Mazzarri story, quattro anni di successi. Ripercorriamoli…

Mazzarri storyMAZZARRI STORY | Ottobre 2009, maggio 2013. Quasi quattro anni insieme. Centottantadue partite tra campionato, coppe europee, coppa Italia e supercoppa italiana. Tra Napoli e Mazzarri c’e stato più di un semplice quanto felice connubio. Un rapporto quasi viscerale. Basato sull’orgoglio di un tecnico voglioso di potersi misurare in una grande piazza e sull’ambizione di una società sempre pronta a rincorrere il suo progetto tecnico. Mazzarri è arrivato a Napoli in un momento di depressione e sconforto collettivo. Ha avuto il merito di trasmettere sani principi agonistici allo spogliatoio. Ha saputo gestire il gruppo nei a momenti più delicati. Ha riportato il club ai fasti di un tempo pur conquistando solo una Coppa Italia. Il Napoli, tranne il primo anno, ha giocato sempre in Europa. E nella stagione che si è appena conclusa è stata l’unica squadra ad insidiare la Juve.

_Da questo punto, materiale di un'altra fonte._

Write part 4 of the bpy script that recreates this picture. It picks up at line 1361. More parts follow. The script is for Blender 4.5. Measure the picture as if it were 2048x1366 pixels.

Mazzarri, però, ha anche ricevuto tanto dal Napoli. Ampi poteri decisionali sugli acquisti, limitatamente al budget disponibile; piena libertà di completare il suo staff, assumendo altri due collaboratori, Concina e Vigiani; assoluta facoltà decisionale nelle scelte legate al vita del club. Ha trovato in De Laurentiis, un padre più che un padrone. Un presidente pronto ad aumentargli l’ingaggio, con un contratto in essere, pur di trattenerlo due anni fa. Un dirigente che ha saputo fare sempre buon viso a cattivo gioco, specie di fronte al mancato impiego di giovani promettenti, al mancato conseguimento della Champions due anni fa, o anche alla figuraccia rimediata in Europa League. Ma gli interessi dell’uno si sono sempre sposati con quelli dell’altro. I risultati, poi, hanno occultato anche due modi diametralmente opposti di concepire il calcio: pragmatico all’eccesso, quello di Mazzarri; prospettico, invece, quello del presidente.

L’IMPATTO – L’approccio fu scoppiettante. L’allenatore cominciò la sua awentura in panchina con un filotto di quindici risultati utili consecutivi. Dopo le prime sette giornate con Donadoni, il Napoli sembro rinato. Andò ad espugnare il campo della Fiorentina e quello della Juve. Vinse a Bergamo ed a Livorno. E centrò un sesto posto incassando nella gestione Mazzarri solo cinque sconfitte in trentuno gare. Fu la stagione del rilancio di Pazienza e della consacrazione di Campagnaro. Non ci fosse stato il calo nel finale, il Napoli avrebbe potuto centrare la Champions già al primo colpo.

IN EUROPA – L’anno successivo, grazie all’innesto di Cavani, il Napoli conquistò consensi anche in Europa grazie al superamento del girone di qualificazione ma soprattutto in campionato laddove gli azzurri arrivarono terzi vincendo ben nove gare in trasferta e totalizzando ben settanta punti. Memorabili le rimonte in pieno recupero, indimenticabile il 4 a 3 sulla Lazio o anche il 3 a 0 alla Juve.

LA CHAMPIONS – Alla terza stagione sulla panchina partenopea, Mazzarri che era stato accontentato con gli acquisti di Britos, Dzemaili e Pandev, preparò al meglio la Champions arrivando fino a misurarsi, battendolo all’andata, con il Chelsea, ma in campionato scontò oltremisura quello sforzo. Il Napoli non confermò l’ingresso in Champions, arrivando solo quinto dopo aver perso punti preziosi per strada. Ma la conquista della Coppa Italia, a spese della Juve, fino ad allora imbattuta, fece passare in secondo piano quello che rappresentò un freno al decollo del progetto.

STORIA D’OGGI – Ma il trend del pilota Mazzarri, sempre positivo ed in crescendo, doveva raggiungere il massimo nella stagione appena conclusasi. Il Napoli, dopo il flop in Europa League, ha tenuto testa alla Juve fino allo scontro diretto del San Paolo e poi ha consolidato uno splendido secondo posto a suon di record.